◆ **EXERCISE DIRECTIONS**
Find all the lines with "that" and gather them.

◆ **DATASET EXTRACT**
+++
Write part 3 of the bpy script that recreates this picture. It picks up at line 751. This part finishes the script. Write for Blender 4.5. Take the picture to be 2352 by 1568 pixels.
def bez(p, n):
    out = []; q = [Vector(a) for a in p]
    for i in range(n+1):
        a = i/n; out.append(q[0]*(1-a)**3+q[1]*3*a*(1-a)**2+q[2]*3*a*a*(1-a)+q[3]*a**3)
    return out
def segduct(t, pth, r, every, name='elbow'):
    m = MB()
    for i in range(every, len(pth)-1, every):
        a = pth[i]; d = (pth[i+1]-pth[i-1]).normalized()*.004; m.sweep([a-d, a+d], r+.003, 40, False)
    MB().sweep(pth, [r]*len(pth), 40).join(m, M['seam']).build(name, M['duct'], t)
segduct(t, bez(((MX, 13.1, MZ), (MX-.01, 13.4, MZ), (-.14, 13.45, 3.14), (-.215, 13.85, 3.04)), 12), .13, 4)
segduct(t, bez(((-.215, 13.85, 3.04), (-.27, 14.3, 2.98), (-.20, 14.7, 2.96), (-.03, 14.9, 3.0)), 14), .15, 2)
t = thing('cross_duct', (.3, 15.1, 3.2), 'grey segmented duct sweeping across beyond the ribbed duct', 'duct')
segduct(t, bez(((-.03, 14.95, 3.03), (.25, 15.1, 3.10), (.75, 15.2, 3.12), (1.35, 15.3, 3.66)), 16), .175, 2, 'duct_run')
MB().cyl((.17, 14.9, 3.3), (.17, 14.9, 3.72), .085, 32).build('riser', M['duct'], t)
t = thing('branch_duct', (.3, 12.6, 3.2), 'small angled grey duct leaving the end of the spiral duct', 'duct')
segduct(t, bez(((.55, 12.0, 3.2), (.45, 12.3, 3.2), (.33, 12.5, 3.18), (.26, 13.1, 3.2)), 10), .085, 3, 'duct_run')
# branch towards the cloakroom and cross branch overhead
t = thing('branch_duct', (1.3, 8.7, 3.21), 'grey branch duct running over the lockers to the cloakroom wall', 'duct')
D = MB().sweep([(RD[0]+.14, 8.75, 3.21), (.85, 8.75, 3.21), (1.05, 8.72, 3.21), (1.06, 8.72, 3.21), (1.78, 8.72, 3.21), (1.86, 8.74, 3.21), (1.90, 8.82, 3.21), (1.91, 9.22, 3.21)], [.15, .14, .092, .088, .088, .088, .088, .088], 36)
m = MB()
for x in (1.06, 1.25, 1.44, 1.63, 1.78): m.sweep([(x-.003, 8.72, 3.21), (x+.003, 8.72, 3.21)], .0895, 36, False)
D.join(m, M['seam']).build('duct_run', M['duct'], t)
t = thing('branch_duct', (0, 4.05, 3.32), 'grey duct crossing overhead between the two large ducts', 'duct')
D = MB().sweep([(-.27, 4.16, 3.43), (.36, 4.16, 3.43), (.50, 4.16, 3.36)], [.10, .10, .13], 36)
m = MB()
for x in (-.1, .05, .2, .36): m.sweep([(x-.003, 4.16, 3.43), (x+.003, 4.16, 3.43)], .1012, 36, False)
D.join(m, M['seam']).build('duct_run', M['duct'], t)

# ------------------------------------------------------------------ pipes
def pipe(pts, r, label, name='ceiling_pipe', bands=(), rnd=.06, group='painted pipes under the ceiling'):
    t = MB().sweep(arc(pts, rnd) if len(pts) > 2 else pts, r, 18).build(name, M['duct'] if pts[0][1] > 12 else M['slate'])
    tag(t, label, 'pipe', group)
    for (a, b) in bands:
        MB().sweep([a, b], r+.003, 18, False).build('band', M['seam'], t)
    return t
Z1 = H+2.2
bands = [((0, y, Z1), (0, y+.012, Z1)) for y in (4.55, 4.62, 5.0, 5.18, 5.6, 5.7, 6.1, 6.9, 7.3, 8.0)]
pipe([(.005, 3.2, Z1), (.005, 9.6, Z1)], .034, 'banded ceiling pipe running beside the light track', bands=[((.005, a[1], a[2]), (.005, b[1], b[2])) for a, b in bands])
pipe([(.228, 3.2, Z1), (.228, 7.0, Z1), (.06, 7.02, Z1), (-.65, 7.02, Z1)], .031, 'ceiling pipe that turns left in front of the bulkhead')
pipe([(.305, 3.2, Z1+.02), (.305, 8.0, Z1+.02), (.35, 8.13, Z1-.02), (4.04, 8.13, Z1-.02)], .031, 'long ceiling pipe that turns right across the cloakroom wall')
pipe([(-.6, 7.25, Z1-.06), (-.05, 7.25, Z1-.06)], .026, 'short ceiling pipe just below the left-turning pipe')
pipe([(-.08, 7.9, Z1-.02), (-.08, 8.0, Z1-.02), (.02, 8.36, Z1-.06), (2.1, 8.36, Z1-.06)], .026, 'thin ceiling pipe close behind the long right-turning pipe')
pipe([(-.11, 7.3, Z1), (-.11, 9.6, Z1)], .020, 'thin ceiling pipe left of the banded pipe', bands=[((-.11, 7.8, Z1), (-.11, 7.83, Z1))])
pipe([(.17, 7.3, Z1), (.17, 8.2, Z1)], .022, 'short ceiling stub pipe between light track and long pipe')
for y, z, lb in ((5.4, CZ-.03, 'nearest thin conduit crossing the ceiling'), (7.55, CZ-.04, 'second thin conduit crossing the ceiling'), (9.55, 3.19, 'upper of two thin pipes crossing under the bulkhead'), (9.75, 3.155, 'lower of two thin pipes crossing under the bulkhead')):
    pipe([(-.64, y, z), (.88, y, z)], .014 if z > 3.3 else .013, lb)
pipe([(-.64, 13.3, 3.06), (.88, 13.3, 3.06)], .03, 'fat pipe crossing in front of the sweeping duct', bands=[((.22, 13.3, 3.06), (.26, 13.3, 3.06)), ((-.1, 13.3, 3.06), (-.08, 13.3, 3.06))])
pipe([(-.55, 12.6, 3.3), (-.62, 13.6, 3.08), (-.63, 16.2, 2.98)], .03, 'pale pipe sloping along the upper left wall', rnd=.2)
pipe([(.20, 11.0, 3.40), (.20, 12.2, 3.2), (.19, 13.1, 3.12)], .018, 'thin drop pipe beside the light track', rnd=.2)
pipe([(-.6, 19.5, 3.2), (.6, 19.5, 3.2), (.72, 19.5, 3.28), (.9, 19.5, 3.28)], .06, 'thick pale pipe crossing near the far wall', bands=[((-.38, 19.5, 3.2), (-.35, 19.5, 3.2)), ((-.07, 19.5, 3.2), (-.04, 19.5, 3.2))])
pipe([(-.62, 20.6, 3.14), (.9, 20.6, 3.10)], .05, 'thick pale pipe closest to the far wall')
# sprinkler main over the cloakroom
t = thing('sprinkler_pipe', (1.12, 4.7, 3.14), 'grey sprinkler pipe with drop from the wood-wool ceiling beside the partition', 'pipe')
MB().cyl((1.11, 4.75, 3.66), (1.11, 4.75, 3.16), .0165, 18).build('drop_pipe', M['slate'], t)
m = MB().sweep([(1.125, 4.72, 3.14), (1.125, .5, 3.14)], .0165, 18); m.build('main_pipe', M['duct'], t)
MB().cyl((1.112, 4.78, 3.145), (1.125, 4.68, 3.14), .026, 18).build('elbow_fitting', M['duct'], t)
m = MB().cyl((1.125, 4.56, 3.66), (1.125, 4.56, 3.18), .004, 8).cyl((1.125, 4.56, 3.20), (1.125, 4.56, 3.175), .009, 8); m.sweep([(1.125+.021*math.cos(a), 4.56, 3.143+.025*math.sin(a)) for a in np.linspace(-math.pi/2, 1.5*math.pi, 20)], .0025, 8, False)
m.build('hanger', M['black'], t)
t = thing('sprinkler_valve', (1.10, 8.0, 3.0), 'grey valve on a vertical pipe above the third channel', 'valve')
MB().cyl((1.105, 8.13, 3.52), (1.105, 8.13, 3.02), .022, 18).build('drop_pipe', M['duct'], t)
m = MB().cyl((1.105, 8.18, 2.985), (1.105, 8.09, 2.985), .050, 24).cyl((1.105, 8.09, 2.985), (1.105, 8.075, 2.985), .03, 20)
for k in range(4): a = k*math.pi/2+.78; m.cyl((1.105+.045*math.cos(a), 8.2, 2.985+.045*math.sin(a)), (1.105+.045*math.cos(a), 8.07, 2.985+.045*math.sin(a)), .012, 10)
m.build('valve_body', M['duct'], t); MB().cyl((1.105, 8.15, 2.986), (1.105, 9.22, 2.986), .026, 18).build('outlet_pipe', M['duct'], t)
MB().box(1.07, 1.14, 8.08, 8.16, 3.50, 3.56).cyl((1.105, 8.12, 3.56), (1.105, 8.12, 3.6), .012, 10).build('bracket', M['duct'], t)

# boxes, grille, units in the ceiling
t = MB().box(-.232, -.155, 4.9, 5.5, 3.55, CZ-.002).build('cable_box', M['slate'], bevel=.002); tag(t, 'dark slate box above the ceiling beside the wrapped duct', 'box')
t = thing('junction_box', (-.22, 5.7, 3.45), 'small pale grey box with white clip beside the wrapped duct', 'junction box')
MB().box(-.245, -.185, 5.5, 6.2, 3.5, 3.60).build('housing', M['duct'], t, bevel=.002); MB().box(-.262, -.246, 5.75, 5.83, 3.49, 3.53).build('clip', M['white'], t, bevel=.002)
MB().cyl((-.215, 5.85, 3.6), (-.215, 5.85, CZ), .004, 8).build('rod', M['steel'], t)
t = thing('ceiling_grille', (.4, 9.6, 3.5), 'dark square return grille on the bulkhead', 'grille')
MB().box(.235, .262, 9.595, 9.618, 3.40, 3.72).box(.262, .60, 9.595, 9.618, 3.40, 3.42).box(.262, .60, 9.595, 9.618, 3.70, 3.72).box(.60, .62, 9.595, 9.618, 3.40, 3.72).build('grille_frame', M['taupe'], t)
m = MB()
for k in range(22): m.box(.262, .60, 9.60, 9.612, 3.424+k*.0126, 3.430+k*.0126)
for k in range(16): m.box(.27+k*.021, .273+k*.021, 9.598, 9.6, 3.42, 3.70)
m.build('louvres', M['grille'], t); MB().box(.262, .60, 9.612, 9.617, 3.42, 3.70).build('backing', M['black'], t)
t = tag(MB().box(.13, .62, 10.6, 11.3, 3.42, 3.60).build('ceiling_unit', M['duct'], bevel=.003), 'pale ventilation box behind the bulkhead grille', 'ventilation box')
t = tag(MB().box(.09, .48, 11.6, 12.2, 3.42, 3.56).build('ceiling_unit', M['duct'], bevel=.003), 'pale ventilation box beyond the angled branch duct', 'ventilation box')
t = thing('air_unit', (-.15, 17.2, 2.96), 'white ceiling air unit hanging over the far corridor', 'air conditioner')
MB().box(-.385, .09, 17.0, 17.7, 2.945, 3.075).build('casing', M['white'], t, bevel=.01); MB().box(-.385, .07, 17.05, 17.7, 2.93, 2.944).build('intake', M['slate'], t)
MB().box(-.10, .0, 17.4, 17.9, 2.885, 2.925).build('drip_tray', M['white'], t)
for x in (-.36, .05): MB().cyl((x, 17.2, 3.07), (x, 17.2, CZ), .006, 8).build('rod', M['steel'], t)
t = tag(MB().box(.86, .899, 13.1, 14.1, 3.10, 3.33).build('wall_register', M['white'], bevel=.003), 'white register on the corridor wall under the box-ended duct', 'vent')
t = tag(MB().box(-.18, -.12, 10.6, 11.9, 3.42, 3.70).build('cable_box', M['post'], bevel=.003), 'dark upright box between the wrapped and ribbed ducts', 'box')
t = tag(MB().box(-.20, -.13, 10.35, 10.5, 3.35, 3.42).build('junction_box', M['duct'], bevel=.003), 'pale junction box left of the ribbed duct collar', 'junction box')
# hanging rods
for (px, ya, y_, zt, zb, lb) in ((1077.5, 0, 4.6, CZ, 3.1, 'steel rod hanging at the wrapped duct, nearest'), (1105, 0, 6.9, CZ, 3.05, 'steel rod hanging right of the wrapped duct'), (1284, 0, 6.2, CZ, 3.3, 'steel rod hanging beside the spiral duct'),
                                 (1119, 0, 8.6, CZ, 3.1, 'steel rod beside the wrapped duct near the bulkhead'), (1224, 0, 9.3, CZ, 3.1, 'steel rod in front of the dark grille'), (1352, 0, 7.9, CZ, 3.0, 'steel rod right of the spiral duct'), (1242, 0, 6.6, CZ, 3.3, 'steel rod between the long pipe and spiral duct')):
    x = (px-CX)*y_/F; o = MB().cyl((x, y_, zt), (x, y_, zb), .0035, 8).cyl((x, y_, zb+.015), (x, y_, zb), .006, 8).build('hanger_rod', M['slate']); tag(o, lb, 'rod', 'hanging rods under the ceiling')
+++
◆ **OUTPUT BELOW**
Write part 3 of the bpy script that recreates this picture. It picks up at line 751. This part finishes the script. Write for Blender 4.5. Take the picture to be 2352 by 1568 pixels.
pipe([(.228, 3.2, Z1), (.228, 7.0, Z1), (.06, 7.02, Z1), (-.65, 7.02, Z1)], .031, 'ceiling pipe that turns left in front of the bulkhead')
pipe([(.305, 3.2, Z1+.02), (.305, 8.0, Z1+.02), (.35, 8.13, Z1-.02), (4.04, 8.13, Z1-.02)], .031, 'long ceiling pipe that turns right across the cloakroom wall')